In a sub-presentation, the Director, Technical, Dr. Dieter Bassi, disclosed that sevarl operators in the country’s mining industry underpay royalties to the government, while also overstretching their exploration licenses.
He said under the mining law, operators with exploration licenses are not supposed to engage in mining as many companies are taking advantage of the unregulated mining industry.
“The major operators are unregulated and to trace these companies is quite difficult and some of the companies are operated by foreigners. Getting the report on this sector ready was quite difficult,” he said.

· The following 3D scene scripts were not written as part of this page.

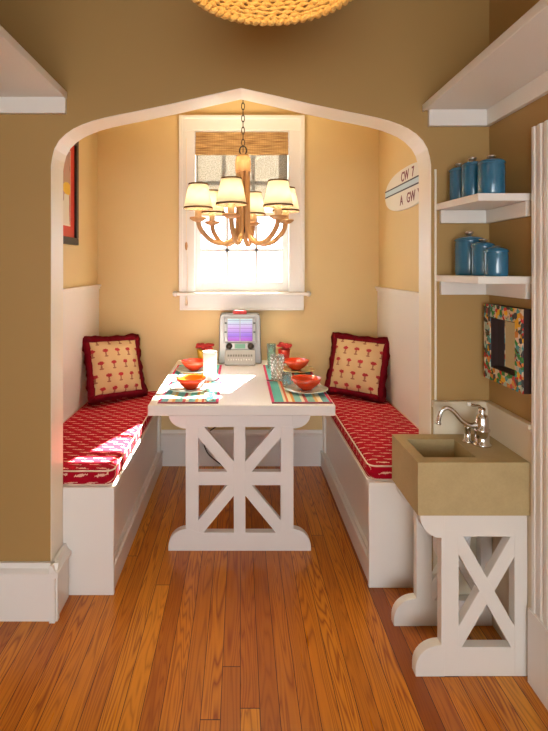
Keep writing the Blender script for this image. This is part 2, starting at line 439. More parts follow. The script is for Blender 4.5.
# white panels on the nook side walls with cap moulding
def wains(name, x0, x1, y0, y1, z0, z1, capx, th=.014, mat=WHITE):
    bm = B(); bx(bm, x0, x1, y0, y1, z0, z1-th); bx(bm, min(x0, x1+capx), max(x1, x0+capx), y0, y1, z1-th, z1)
    return struct(name, bm, mat, .002)
bm = B(); bx(bm, XL, XL+.012, DAB+.003, DB, .40, 1.262); bx(bm, XL, XL+.028, DAB+.003, DB, 1.262, 1.277); bx(bm, XL, XL+.020, DAB+.003, DB, 1.245, 1.262); struct('trim_panel_left', bm, WHITE, .002)
bm = B(); bx(bm, XR-.012, XR, DAB+.003, DB, .40, 1.247); bx(bm, XR-.028, XR, DAB+.003, DB, 1.247, 1.262); bx(bm, XR-.020, XR, DAB+.003, DB, 1.230, 1.247); struct('trim_panel_right', bm, WHITE, .002)
# white splash panelling round the sink
bm = B(); bx(bm, ACX+HW+.005, XK, DA-.012, DA, 0, .845); bx(bm, ACX+HW+.002, XK, DA-.026, DA, .852, .868); bx(bm, ACX+HW+.002, XK, DA-.018, DA, .84, .852); struct('trim_splash_arch', bm, SPLASH, .002)
bm = B(); bx(bm, XK-.012, XK, 1.62, DA-.012, 0, .845); bx(bm, XK-.026, XK, 1.6845, DA-.012, .852, .868); bx(bm, XK-.018, XK, 1.6845, DA-.012, .84, .852); struct('trim_splash_right', bm, SPLASH, .002)
# thin cream bead beside the arch where the shelves meet it
struct('trim_bead', bx(B(), .776, .784, DA-.008, DA, .87, 1.79), SOFFIT, .002)

# door casing with fluted face on the right wall, and its door
bm = B(); cy0, cy1 = 1.545, 1.684
prof = [(cy1, XK), (cy1, XK-.015), (cy1-.008, XK-.020)]
for k in range(3):
    a = cy1-.022-k*.036
    prof += [(a, XK-.020), (a-.003, XK-.0165), (a-.010, XK-.0145), (a-.017, XK-.0165), (a-.020, XK-.020)]
prof += [(cy0+.004, XK-.020), (cy0, XK-.02), (cy0, XK)]
prism(bm, [(x, y) for y, x in prof], 'z', 0, 1.868)
prism(bm, [(cy1+.004, 0), (cy1+.004, .25), (cy0, .25), (cy0, 0)], 'x', XK-.026, XK-.001)
struct('trim_casing', bm, WHITE)
bm = B(); bx(bm, XK-.019, XK, .60, cy0, 1.745, 1.868)
struct('trim_casing_head', bm, WHITE, .003)
bm = B(); bx(bm, XK-.006, XK, .70, cy0, 0, 1.745)
door = struct('door_1', bm, WHITE)
bm = B()
for (a, b, c, d) in ((.78, 1.08, .18, .80), (1.17, 1.47, .18, .80), (.78, 1.08, .92, 1.62), (1.17, 1.47, .92, 1.62)): bx(bm, XK-.012, XK-.006, a, b, c, d)
link('door_panel', bm, WHITE, door, .004)

# ------------------------------------------------------------------ window
def frame_rect(bm, x0, x1, z0, z1, wl, wt, y0, y1, wb=None):
    wb = wt if wb is None else wb
    bx(bm, x0, x0+wl, y0, y1, z0, z1); bx(bm, x1-wl, x1, y0, y1, z0, z1)
    bx(bm, x0+wl, x1-wl, y0, y1, z1-wt, z1); bx(bm, x0+wl, x1-wl, y0, y1, z0, z0+wb)
bm = B()
ox0, ox1, oz1 = -.424, .449, 2.462
bx(bm, ox0, WX0+.006, DB-.022, DB, WZ0, oz1-.102); bx(bm, WX1-.006, ox1, DB-.022, DB, WZ0, oz1-.102); bx(bm, ox0, ox1, DB-.022, DB, oz1-.102, oz1)
bx(bm, ox0-.004, ox0+.022, DB-.034, DB, WZ0, oz1+.004); bx(bm, ox1-.022, ox1+.004, DB-.034, DB, WZ0, oz1+.004); bx(bm, ox0+.022, ox1-.022, DB-.034, DB, oz1-.020, oz1+.004)
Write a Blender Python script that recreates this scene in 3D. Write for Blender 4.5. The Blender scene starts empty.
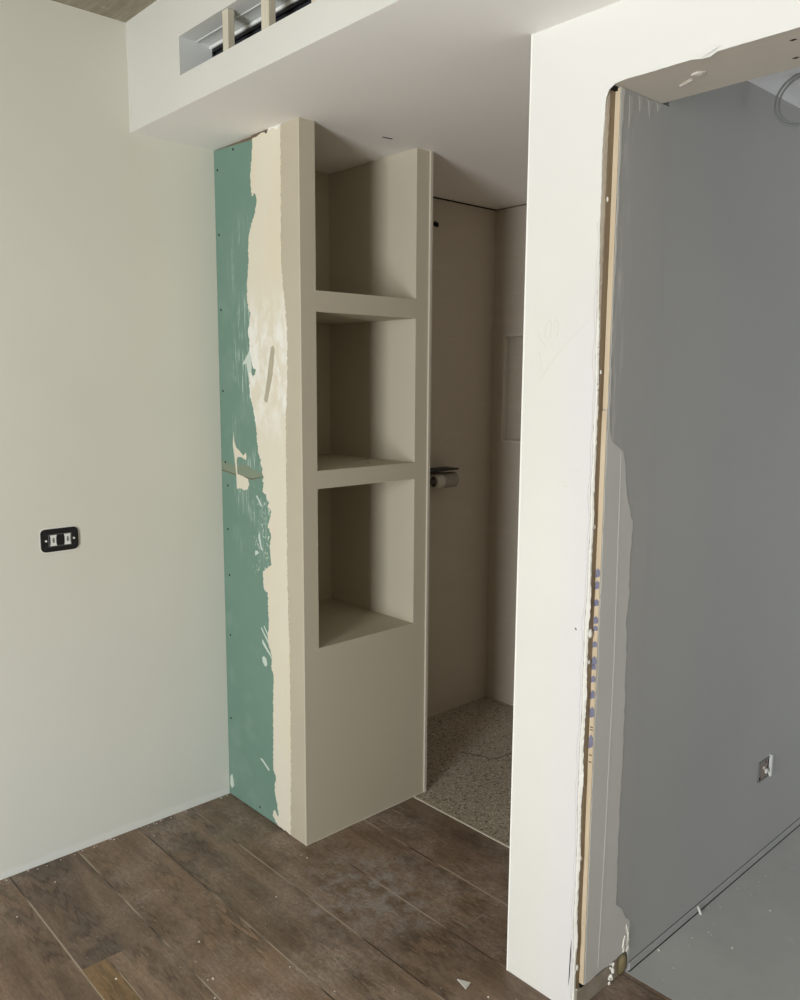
import bpy, bmesh, math, random
from mathutils import Vector, Matrix
random.seed(7)
C = bpy.context.scene.collection
scn = bpy.context.scene

# ------------------------------------------------------------------ helpers
def lin(c):
    return tuple((v/12.92 if v <= .04045 else ((v+.055)/1.055)**2.4) for v in [x/255 for x in c]) + (1.0,)

def obj(name, bm, mat=None, parent=None, smooth=False):
    me = bpy.data.meshes.new(name)
    bmesh.ops.recalc_face_normals(bm, faces=bm.faces)
    bm.to_mesh(me); bm.free()
    if smooth:
        for p in me.polygons: p.use_smooth = True
    if mat is not None: me.materials.append(mat)
    o = bpy.data.objects.new(name, me); C.objects.link(o)
    if parent is not None:
        o.parent = parent
        o.matrix_parent_inverse = Matrix.Translation(-parent.location)
    return o

def thing(name, label, cat, loc, group=None):
    o = bpy.data.objects.new(name, None); C.objects.link(o)
    o.location = loc; o.empty_display_size = .05
    o['label'] = label; o['category'] = cat
    if group: o['group'] = group
    return o

def tag(o, label, cat, group=None, kind=None):
    o['label'] = label; o['category'] = cat
    if group: o['group'] = group
    if kind: o['kind'] = kind
    return o

def struct(name, bm, mat, parent=None):
    o = obj(name, bm, mat, parent)
    if parent is None: o['kind'] = 'structure'
    return o

def bx(bm, x0, x1, y0, y1, z0, z1, bevel=0.0, seg=2):
    vs = [bm.verts.new((x, y, z)) for x in (x0, x1) for y in (y0, y1) for z in (z0, z1)]
    fs = [(0,1,3,2),(4,6,7,5),(0,4,5,1),(2,3,7,6),(0,2,6,4),(1,5,7,3)]
    faces = [bm.faces.new([vs[i] for i in f]) for f in fs]
    if bevel > 0:
        es = list({e for f in faces for e in f.edges})
        bmesh.ops.bevel(bm, geom=es, offset=bevel, segments=seg, profile=.6, affect='EDGES', clamp_overlap=True)
    return bm

def box(x0, x1, y0, y1, z0, z1, bevel=0.0, seg=2):
    return bx(bmesh.new(), x0, x1, y0, y1, z0, z1, bevel, seg)

def cyl(bm, p0, p1, r, n=24, r1=None):
    p0 = Vector(p0); p1 = Vector(p1); d = (p1-p0); r1 = r if r1 is None else r1
    m = Matrix.Translation((p0+p1)/2) @ d.to_track_quat('Z', 'Y').to_matrix().to_4x4()
    bmesh.ops.create_cone(bm, cap_ends=True, segments=n, radius1=r, radius2=r1, depth=d.length, matrix=m)
    return bm

def slab_poly(pts, to3, thick, n, jitter=0.0, sub=0, bm=None):
    """flat irregular sheet of given thickness; pts are 2-D, to3 maps to the plane, n is the outward normal"""
    bm = bm or bmesh.new()
    P = []
    for i in range(len(pts)):
        a, b = pts[i], pts[(i+1) % len(pts)]
        k = 1
        if sub: k = max(1, int(math.hypot(b[0]-a[0], b[1]-a[1])/sub))
        for j in range(k):
            t = j/k
            x = a[0]+(b[0]-a[0])*t; y = a[1]+(b[1]-a[1])*t
            if j: x += random.uniform(-jitter, jitter); y += random.uniform(-jitter, jitter)
            P.append((x, y))
    n = Vector(n)
    lo = [bm.verts.new(Vector(to3(*p))) for p in P]
    hi = [bm.verts.new(Vector(to3(*p)) + n*thick) for p in P]
    bm.faces.new(hi)
    for i in range(len(P)):
        j = (i+1) % len(P)
        bm.faces.new((lo[i], lo[j], hi[j], hi[i]))
    return bm

def tube(pts, r, n=8, bm=None, closed=False):
    bm = bm or bmesh.new()
    rings = []
    N = len(pts)
    up = Vector((0, 0, 1))
    for i in range(N):
        p = Vector(pts[i])
        d = (Vector(pts[min(i+1, N-1)]) - Vector(pts[max(i-1, 0)])).normalized()
        a = d.cross(up)
        if a.length < 1e-3: a = d.cross(Vector((1, 0, 0)))
        a.normalize(); b = a.cross(d)
        rings.append([bm.verts.new(p + (a*math.cos(t)+b*math.sin(t))*r) for t in [2*math.pi*k/n for k in range(n)]])
    for i in range(N-1):
        for k in range(n):
            bm.faces.new((rings[i][k], rings[i][(k+1) % n], rings[i+1][(k+1) % n], rings[i+1][k]))
    bm.faces.new(rings[0]); bm.faces.new(rings[-1])
    return bm

# ------------------------------------------------------------------ materials
def new_mat(name, rough=.8, spec=.3, metal=0):
    m = bpy.data.materials.new(name); m.use_nodes = True
    nt = m.node_tree; b = nt.nodes['Principled BSDF']
    b.inputs['Roughness'].default_value = rough
    b.inputs['Specular IOR Level'].default_value = spec
    b.inputs['Metallic'].default_value = metal
    return m, nt, b

def N(nt, t, **kw):
    n = nt.nodes.new(t)
    for k, v in kw.items(): setattr(n, k, v)
    return n

def coords(nt): return N(nt, 'ShaderNodeTexCoord').outputs['Object']

def noise(nt, vec, scale, detail=4, rough=.55, dist=0):
    n = N(nt, 'ShaderNodeTexNoise'); n.inputs['Scale'].default_value = scale
    n.inputs['Detail'].default_value = detail; n.inputs['Roughness'].default_value = rough
    n.inputs['Distortion'].default_value = dist
    nt.links.new(vec, n.inputs['Vector']); return n.outputs['Fac']

def mapv(nt, vec, sc=(1,1,1), loc=(0,0,0)):
    m = N(nt, 'ShaderNodeMapping'); m.inputs['Scale'].default_value = sc; m.inputs['Location'].default_value = loc
    nt.links.new(vec, m.inputs['Vector']); return m.outputs['Vector']

def ramp(nt, fac, p0, p1, c0=(0,0,0,1), c1=(1,1,1,1)):
    r = N(nt, 'ShaderNodeValToRGB'); e = r.color_ramp.elements
    e[0].position = p0; e[0].color = c0; e[1].position = p1; e[1].color = c1
    nt.links.new(fac, r.inputs['Fac']); return r.outputs['Color']

def mix(nt, fac, a, b, mode='MIX'):
    m = N(nt, 'ShaderNodeMix', data_type='RGBA', blend_type=mode)
    for s, v in ((0, fac), (6, a), (7, b)):
        if hasattr(v, 'default_value') or hasattr(v, 'is_linked'): nt.links.new(v, m.inputs[s])
        else: m.inputs[s].default_value = v
    return m.outputs[2]

def math_(nt, op, a, b=None, clamp=False):
    m = N(nt, 'ShaderNodeMath', operation=op, use_clamp=clamp)
    for s, v in ((0, a), (1, b)):
        if v is None: continue
        if hasattr(v, 'is_linked'): nt.links.new(v, m.inputs[s])
        else: m.inputs[s].default_value = v
    return m.outputs[0]

def maprange(nt, v, a, b, c=0, d=1, smooth=True):
    m = N(nt, 'ShaderNodeMapRange', interpolation_type='SMOOTHSTEP' if smooth else 'LINEAR')
    nt.links.new(v, m.inputs['Value'])
    for k, x in (('From Min', a), ('From Max', b), ('To Min', c), ('To Max', d)): m.inputs[k].default_value = x
    return m.outputs['Result']

def bump(nt, b, h, strength, dist=.002):
    n = N(nt, 'ShaderNodeBump'); n.inputs['Strength'].default_value = strength; n.inputs['Distance'].default_value = dist
    nt.links.new(h, n.inputs['Height']); nt.links.new(n.outputs['Normal'], b.inputs['Normal'])

def paint(name, c, c2=None, s1=2.5, s2=60, rough=.7, bump_s=.12, amp=.5, spec=.25):
    m, nt, b = new_mat(name, rough, spec)
    v = coords(nt)
    c2 = c2 or tuple(int(x*.94) for x in c)
    f = ramp(nt, noise(nt, v, s1, 4), .3, .75)
    col = mix(nt, math_(nt, 'MULTIPLY', f, amp), lin(c), lin(c2))
    nt.links.new(col, b.inputs['Base Color'])
    if bump_s: bump(nt, b, noise(nt, v, s2, 3), bump_s, .001)
    return m

M = {}
def wall_left_mat():
    m, nt, b = new_mat('left_wall_paint', .75, .2)
    v = coords(nt)
    sep = N(nt, 'ShaderNodeSeparateXYZ'); nt.links.new(v, sep.inputs[0])
    col = mix(nt, ramp(nt, noise(nt, v, 1.4, 3), .3, .7), lin((222,219,207)), lin((216,214,202)))
    # skim coat scuffs, pale unpainted foot
    nz = noise(nt, v, 9, 5)
    edge = math_(nt, 'ADD', sep.outputs['Z'], math_(nt, 'MULTIPLY', math_(nt, 'SUBTRACT', nz, .5), .05))
    foot = maprange(nt, edge, .034, .022)
    col = mix(nt, foot, col, lin((232,232,226)))
    low = maprange(nt, sep.outputs['Z'], 1.2, 0.0, 0, .6)
    col = mix(nt, low, col, lin((222,226,222)))  # bluish sky light near the floor put into the lower wall colour
    nt.links.new(col, b.inputs['Base Color'])
    bump(nt, b, noise(nt, v, 30, 4), .1, .001)
    return m
M['wall_left'] = wall_left_mat()
M['white'] = paint('soffit_white_bounce_lit', (246,243,240), (241,238,235), amp=.6, bump_s=.06)  # soffit white, lightened on the underside to stand in for bounced light
M['soffit_face'] = paint('soffit_white_front_dimmed', (217,216,209), (212,211,203), amp=.6, bump_s=.06)  # same soffit white, darkened on the front to set its light level
M['beige'] = paint('greige_unit_paint', (196,188,169), (188,181,161), s1=3, bump_s=.1)
M['beige_strip'] = paint('primed_corner_strip', (190,181,162), (180,171,151), s1=6, s2=40, bump_s=.15)
M['niche'] = paint('greige_niche_paint', (186,178,155), (178,170,147), s1=3, bump_s=.1)
M['scuff'] = paint('pale_scuff', (170,158,146), (140,126,112), s1=90, bump_s=0, amp=1)
M['bead'] = paint('pale_corner_edge', (214,207,190), bump_s=0)
M['bead_highlight'] = paint('painted_bead_highlight', (250,249,244), bump_s=0)  # highlight along the pier's corner bead, painted in as near-white
M['tile_trim'] = paint('pale_tile_trim', (198,190,176), bump_s=0, rough=.4)
M['tile_edge'] = paint('tile_niche_edging', (206,198,184), bump_s=0, rough=.5)
M['brown_gap'] = paint('torn_brown_paper', (120,104,86), (92,78,62), s1=30, bump_s=.3)
M['dark'] = paint('black_hole', (14,13,12), bump_s=0)
M['black_plastic'] = paint('black_plastic', (12,12,13), bump_s=0, rough=.35, spec=.5)
M['charcoal'] = paint('charcoal_metal', (46,47,52), (38,38,42), bump_s=0, rough=.5)
M['white_plastic'] = paint('white_plastic', (232,232,228), bump_s=0, rough=.4)
M['seam_dark'] = paint('dark_seam', (84,84,82), s1=8, bump_s=0)
M['grey_plastic'] = paint('grey_plastic', (120,120,118), bump_s=0, rough=.5)
M['galv'] = paint('pale_sheet_metal', (222,224,221), (212,214,212), bump_s=0, rough=.5)
M['filler'] = paint('white_filler', (238,236,228), (226,223,212), s1=20, s2=80, bump_s=.4)
M['splat'] = paint('pale_filler_smear', (206,216,205), (186,204,192), s1=30, bump_s=.3)

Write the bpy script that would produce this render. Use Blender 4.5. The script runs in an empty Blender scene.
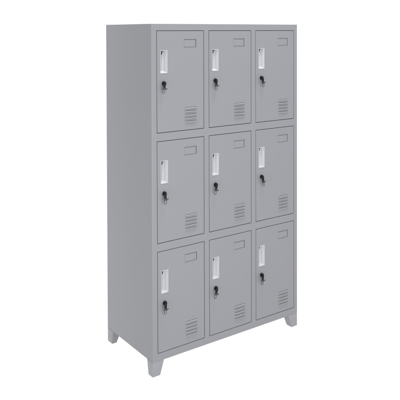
import bpy, bmesh, math, random
from mathutils import Vector, Matrix
random.seed(4)
S = bpy.context.scene
C = S.collection

# ------------------------------------------------------------------ camera
YAW, PITCH, ROLL = 0.61862, 0.01867, -0.00302
cam = bpy.data.cameras.new("camera")
camo = bpy.data.objects.new("camera", cam)
C.objects.link(camo)
cyw, syw = math.cos(YAW), math.sin(YAW)
f = Vector((syw, cyw, 0)); r = Vector((cyw, -syw, 0)); u = Vector((0, 0, 1))
cp, sp = math.cos(PITCH), math.sin(PITCH)
f, u = cp * f - sp * u, cp * u + sp * f
cr, sr = math.cos(ROLL), math.sin(ROLL)
r, u = cr * r + sr * u, cr * u - sr * r
M = Matrix((r, u, -f)).transposed().to_4x4()
M.translation = (-1.68839, -2.79582, 1.75639)
camo.matrix_world = M
cam.sensor_width = 36
cam.lens = 647.08 / 400 * 36
cam.shift_y = -(200 - 44.27) / 400
cam.clip_end = 200
S.camera = camo

# ------------------------------------------------------------------ light
w = bpy.data.worlds.new("World")
S.world = w
w.use_nodes = True
bg = w.node_tree.nodes["Background"]
bg.inputs[0].default_value = (1, 1, 1, 1)
bg.inputs[1].default_value = 1.22

def area(name, loc, target, size, power):
    l = bpy.data.lights.new(name, 'AREA')
    l.shape = 'RECTANGLE'; l.size, l.size_y = size
    l.energy = power
    o = bpy.data.objects.new(name, l)
    o.location = loc
    d = Vector(target) - Vector(loc)
    o.rotation_euler = d.to_track_quat('-Z', 'Y').to_euler()
    C.objects.link(o)
    return o
area("added_front_light", (0.10, -1.8, 0.75), (0.35, 0.0, 0.65), (0.6, 1.7), 18)  # unseen light added to keep the front brighter than the side
area("added_left_light", (-2.1, -0.7, 0.9), (0, 0.15, 0.8), (0.6, 1.6), 12)  # unseen light added to lighten the side panel towards its front corner
area("added_top_light", (0.6, -0.75, 4.2), (0.55, -0.1, 0.9), (1.2, 0.8), 100)  # unseen light added to brighten louvre lips and other upward faces

S.view_settings.view_transform = 'Standard'
S.view_settings.look = 'None'
S.view_settings.exposure = 0
S.view_settings.gamma = 1

# ------------------------------------------------------------------ materials
def principled(name, col, rough=0.5, metal=0.0, spec=0.5):
    m = bpy.data.materials.new(name)
    m.use_nodes = True
    b = m.node_tree.nodes["Principled BSDF"]
    b.inputs["Base Color"].default_value = (*col, 1)
    b.inputs["Roughness"].default_value = rough
    b.inputs["Metallic"].default_value = metal
    b.inputs["Specular IOR Level"].default_value = spec
    return m, b

def powder_coat(name, col, rough, scale=900, bump=0.05, var=0.03, spec=0.4):
    m, b = principled(name, col, rough, spec=spec)
    nt = m.node_tree; N = nt.nodes.new; L = nt.links.new
    tc = N("ShaderNodeTexCoord")
    n1 = N("ShaderNodeTexNoise"); n1.inputs["Scale"].default_value = scale
    n1.inputs["Detail"].default_value = 2
    bp = N("ShaderNodeBump"); bp.inputs["Strength"].default_value = bump
    bp.inputs["Distance"].default_value = 0.0004
    L(tc.outputs["Object"], n1.inputs["Vector"])
    L(n1.outputs["Fac"], bp.inputs["Height"])
    # very slow unevenness of the sheet metal, as pressed steel has
    n2 = N("ShaderNodeTexNoise"); n2.inputs["Scale"].default_value = 3.5
    n2.inputs["Detail"].default_value = 1
    b2 = N("ShaderNodeBump"); b2.inputs["Strength"].default_value = 0.35
    b2.inputs["Distance"].default_value = 0.012
    L(tc.outputs["Object"], n2.inputs["Vector"])
    L(n2.outputs["Fac"], b2.inputs["Height"])
    L(b2.outputs["Normal"], bp.inputs["Normal"])
    L(bp.outputs["Normal"], b.inputs["Normal"])
    n3 = N("ShaderNodeTexNoise"); n3.inputs["Scale"].default_value = 60
    n3.inputs["Detail"].default_value = 6
    mr = N("ShaderNodeMapRange")
    mr.inputs["To Min"].default_value = 1 - var; mr.inputs["To Max"].default_value = 1 + var
    mx = N("ShaderNodeVectorMath"); mx.operation = 'SCALE'
    mx.inputs[0].default_value = col
    L(tc.outputs["Object"], n3.inputs["Vector"])
    L(n3.outputs["Fac"], mr.inputs["Value"])
    L(mr.outputs["Result"], mx.inputs["Scale"])
    L(mx.outputs["Vector"], b.inputs["Base Color"])
    return m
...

Bassi said the report revealed that many companies in the sector have multiple Tax Identification Numbers (TINs), which suggests that they are not good corporate citizens and are not remitting to the Federal government.
“We also found out that many companies were operating under different licenses…
“But we find companies that have overstretched their exploration licenses and have been mining and it means they are not remitting to the government’s purse,” he added.
The Assistant Director, Oil and Gas, NEITI, Mr. George Abiye, while delivering the oil and gas report, said from the total 735.661mmbbls crude oil lifted, companies lifted 469.01mmbbls. He stressed that the remaining 266.65mmbbls was lifted by Nigerian National Petroleum Corporation (NNPC) valued at $17.441 billion.
He noted that of the $17.441 billion, $2.757 billion was sale receivables while the remaining balance of $14.684 billion was cash receipt from 2019 sales.
He added that in addition to the cash receipts, a total of $3.518 billion accrued as receipts from sales proceeds from federation equity crude, profit oil and in-kind payments.
“The $3.518 billion is made up of $1.249 billion undistributed balance from 2018 and $2.268 billion prior year receivables. A total of $18.202 billion was the aggregate cash receipts for 2019,” he said.